While making the film, the balladeer’s status was evident. “We couldn’t walk five steps in St. John’s without somebody stopping and wanting to talk with him,” MacGillivray says. “The insularity of Newfoundland allowed someone like Ron to be noticed like that.”

That insularity is increasingly a thing of the past. In a day and age when audiences have every song in the world at their fingertips, local music superstars are a quaint anachronism.

“I go on my iPhone and I can listen to anybody from anywhere at any time,” MacGillivray says.

Hynes was born in St. John’s and he died there as well, but he grew up in Ferryland on the southern shore of the island – “fifty feet from the ocean,” Hynes once told The Globe. The “Sonny” of Sonny’s Dream who “watches the sea from a room by the stairs” is based on a family member.

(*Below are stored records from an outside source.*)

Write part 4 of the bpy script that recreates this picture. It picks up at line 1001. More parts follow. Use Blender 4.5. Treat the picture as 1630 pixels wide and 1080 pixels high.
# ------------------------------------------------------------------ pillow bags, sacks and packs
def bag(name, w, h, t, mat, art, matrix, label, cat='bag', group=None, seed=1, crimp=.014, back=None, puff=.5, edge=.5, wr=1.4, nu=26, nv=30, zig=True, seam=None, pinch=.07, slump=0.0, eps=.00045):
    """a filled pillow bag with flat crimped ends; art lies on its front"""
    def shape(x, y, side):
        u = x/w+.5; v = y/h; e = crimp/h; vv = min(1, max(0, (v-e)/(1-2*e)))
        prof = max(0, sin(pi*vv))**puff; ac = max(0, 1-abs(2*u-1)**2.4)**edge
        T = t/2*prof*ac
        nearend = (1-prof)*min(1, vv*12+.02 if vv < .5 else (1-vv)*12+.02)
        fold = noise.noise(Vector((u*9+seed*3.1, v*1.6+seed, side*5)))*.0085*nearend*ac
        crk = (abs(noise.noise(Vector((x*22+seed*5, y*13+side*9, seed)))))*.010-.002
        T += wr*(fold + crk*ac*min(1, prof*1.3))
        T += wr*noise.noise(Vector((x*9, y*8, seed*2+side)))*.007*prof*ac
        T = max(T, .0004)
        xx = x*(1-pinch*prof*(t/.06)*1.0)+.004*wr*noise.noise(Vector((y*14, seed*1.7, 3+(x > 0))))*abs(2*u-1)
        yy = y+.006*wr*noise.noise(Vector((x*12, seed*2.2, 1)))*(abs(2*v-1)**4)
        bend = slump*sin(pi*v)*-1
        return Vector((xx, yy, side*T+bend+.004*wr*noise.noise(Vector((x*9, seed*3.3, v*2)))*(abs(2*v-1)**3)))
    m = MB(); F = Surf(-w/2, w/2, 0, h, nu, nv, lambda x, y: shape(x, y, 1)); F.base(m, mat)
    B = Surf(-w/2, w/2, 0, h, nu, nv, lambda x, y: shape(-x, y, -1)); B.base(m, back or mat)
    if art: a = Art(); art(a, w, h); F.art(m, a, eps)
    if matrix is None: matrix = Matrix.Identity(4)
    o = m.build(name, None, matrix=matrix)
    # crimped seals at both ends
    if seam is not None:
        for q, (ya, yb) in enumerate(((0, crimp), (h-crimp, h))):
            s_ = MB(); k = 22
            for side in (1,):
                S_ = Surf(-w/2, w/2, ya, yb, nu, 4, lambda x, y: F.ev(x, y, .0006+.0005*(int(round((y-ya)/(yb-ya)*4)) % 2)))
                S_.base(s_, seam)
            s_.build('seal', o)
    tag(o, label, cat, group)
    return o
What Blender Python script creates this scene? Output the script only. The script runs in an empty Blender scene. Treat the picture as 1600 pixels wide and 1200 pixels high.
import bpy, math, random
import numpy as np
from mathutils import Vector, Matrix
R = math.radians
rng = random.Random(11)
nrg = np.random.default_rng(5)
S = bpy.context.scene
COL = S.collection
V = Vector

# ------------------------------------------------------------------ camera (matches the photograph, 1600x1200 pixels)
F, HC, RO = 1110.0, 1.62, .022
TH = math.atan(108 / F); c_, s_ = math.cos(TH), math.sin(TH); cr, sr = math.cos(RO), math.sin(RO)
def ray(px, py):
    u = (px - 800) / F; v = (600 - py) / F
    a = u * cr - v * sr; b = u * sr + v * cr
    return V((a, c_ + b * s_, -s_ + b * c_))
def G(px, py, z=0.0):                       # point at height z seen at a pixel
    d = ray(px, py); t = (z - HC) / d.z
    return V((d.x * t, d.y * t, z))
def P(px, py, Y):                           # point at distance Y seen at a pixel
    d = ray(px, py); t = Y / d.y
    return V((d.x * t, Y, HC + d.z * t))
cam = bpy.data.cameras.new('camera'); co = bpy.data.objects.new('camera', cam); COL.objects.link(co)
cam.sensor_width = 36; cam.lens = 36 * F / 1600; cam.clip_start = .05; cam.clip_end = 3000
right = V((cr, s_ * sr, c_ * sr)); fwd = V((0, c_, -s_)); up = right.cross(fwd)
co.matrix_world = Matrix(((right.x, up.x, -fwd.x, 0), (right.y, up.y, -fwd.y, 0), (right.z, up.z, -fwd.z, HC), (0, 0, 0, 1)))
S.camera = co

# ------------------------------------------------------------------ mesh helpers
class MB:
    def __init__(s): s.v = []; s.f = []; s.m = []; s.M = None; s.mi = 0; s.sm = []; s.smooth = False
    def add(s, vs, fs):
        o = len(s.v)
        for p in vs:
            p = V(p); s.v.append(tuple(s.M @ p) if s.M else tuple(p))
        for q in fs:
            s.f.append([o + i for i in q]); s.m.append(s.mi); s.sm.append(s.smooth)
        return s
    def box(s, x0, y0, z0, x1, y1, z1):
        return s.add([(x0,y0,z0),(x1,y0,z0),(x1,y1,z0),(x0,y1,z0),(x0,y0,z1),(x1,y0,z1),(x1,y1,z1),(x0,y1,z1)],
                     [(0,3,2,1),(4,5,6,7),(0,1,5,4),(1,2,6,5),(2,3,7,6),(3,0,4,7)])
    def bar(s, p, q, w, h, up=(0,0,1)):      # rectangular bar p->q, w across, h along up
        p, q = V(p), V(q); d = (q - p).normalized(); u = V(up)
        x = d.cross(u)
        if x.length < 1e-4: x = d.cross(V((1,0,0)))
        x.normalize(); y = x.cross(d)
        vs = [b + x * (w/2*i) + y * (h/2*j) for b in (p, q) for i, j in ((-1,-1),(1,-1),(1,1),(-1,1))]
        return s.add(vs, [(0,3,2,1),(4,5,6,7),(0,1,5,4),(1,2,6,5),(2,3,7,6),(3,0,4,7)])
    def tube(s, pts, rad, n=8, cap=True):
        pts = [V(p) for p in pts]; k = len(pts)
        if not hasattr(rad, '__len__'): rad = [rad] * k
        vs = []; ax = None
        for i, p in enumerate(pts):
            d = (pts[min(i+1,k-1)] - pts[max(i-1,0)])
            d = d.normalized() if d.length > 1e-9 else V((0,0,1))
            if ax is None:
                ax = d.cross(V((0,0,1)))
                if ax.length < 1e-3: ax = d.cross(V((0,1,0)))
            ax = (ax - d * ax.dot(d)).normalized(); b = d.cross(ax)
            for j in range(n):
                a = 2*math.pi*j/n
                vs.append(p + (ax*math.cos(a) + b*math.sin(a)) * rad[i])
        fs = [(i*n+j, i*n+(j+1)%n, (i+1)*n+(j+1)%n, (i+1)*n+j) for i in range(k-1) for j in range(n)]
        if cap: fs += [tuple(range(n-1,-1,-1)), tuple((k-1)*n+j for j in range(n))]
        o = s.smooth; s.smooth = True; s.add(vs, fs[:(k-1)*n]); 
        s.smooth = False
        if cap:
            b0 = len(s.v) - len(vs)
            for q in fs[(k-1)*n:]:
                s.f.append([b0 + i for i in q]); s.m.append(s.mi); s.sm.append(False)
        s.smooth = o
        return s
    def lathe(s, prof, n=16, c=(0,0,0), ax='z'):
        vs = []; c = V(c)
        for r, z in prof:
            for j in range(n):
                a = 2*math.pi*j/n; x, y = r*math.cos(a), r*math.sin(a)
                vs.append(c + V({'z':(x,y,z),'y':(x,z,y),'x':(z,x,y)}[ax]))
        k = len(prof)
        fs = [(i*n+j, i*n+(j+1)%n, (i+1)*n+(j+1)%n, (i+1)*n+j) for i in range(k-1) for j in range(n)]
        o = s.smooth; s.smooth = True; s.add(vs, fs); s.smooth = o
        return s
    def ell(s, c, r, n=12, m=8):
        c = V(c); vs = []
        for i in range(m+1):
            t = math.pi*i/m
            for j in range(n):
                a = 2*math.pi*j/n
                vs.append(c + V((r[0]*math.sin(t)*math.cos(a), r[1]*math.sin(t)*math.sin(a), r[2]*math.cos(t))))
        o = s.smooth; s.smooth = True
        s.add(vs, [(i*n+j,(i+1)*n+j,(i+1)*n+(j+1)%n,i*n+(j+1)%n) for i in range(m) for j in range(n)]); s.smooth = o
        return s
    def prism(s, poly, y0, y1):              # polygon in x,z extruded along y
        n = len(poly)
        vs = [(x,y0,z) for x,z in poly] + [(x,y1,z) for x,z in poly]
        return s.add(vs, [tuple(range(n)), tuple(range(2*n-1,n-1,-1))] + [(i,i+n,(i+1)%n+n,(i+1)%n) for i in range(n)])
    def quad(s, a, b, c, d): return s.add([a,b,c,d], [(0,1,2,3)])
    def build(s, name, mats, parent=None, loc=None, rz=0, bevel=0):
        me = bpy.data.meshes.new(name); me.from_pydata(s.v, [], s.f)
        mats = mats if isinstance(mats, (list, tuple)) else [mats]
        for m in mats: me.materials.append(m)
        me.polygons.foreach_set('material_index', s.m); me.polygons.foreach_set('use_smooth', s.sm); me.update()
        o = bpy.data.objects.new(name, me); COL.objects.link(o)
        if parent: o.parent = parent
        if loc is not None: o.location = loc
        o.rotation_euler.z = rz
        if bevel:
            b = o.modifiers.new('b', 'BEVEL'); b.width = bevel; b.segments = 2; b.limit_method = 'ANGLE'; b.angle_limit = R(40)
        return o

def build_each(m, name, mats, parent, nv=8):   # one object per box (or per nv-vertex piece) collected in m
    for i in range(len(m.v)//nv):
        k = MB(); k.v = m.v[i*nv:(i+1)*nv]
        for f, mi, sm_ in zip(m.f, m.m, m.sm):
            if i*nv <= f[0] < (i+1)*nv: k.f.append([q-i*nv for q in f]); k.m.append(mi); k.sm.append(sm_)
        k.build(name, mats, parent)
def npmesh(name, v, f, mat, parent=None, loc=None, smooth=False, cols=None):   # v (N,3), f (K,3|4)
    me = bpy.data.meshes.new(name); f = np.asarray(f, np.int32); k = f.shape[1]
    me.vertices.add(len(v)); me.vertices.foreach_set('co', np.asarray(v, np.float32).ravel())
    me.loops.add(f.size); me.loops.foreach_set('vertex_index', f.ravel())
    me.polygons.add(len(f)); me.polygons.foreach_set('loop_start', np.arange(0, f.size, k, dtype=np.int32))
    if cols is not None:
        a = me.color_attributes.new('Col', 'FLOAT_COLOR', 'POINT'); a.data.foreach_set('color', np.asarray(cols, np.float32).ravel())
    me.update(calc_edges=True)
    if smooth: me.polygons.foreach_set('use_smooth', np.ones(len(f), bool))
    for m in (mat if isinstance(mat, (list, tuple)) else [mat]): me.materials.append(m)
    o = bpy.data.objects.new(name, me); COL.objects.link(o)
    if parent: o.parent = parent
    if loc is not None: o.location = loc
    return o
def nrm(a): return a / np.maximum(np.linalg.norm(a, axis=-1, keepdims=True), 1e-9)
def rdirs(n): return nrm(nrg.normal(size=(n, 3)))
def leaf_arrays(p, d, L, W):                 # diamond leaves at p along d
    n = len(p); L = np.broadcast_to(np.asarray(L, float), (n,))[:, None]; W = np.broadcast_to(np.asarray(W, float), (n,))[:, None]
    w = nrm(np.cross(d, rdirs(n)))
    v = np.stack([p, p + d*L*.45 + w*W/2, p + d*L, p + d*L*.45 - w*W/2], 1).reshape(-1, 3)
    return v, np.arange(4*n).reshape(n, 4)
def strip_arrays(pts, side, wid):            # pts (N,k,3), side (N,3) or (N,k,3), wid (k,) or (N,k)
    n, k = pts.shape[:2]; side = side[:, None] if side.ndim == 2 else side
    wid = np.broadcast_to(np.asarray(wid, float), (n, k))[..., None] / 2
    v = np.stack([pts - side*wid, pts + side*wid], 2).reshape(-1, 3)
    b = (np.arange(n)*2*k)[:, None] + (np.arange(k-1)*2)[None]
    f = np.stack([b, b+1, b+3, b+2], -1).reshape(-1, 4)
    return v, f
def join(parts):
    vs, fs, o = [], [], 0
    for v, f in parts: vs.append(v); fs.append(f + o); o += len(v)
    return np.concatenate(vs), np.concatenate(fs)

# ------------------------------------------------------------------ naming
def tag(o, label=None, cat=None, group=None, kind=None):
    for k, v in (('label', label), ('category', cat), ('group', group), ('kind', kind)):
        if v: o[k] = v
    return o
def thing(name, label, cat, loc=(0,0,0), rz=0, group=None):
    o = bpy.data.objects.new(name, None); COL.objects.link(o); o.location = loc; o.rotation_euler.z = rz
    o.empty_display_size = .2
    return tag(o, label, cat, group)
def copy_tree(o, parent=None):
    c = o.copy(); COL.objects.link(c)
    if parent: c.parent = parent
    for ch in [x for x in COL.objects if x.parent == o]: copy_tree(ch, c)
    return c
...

Perhaps because Sonny’s Dream has already been covered by dozens of artists, the song was one of the last chosen for the tribute album. Singer-songwriter Kellie Loder identified with the story of a young person who lives 100 miles from town and “goes to the highway and stands there and stares.” Loder was raised in Badger, N.L.

“When I was growing up, I can’t tell you how many times I went to the highway in my town and just stared down the road, wondering if there were other people like me with big dreams and who identified with me in that way,” Loder says. “And while we had dreams, to believe that they actually could come true or you could pursue them was a whole other thing.”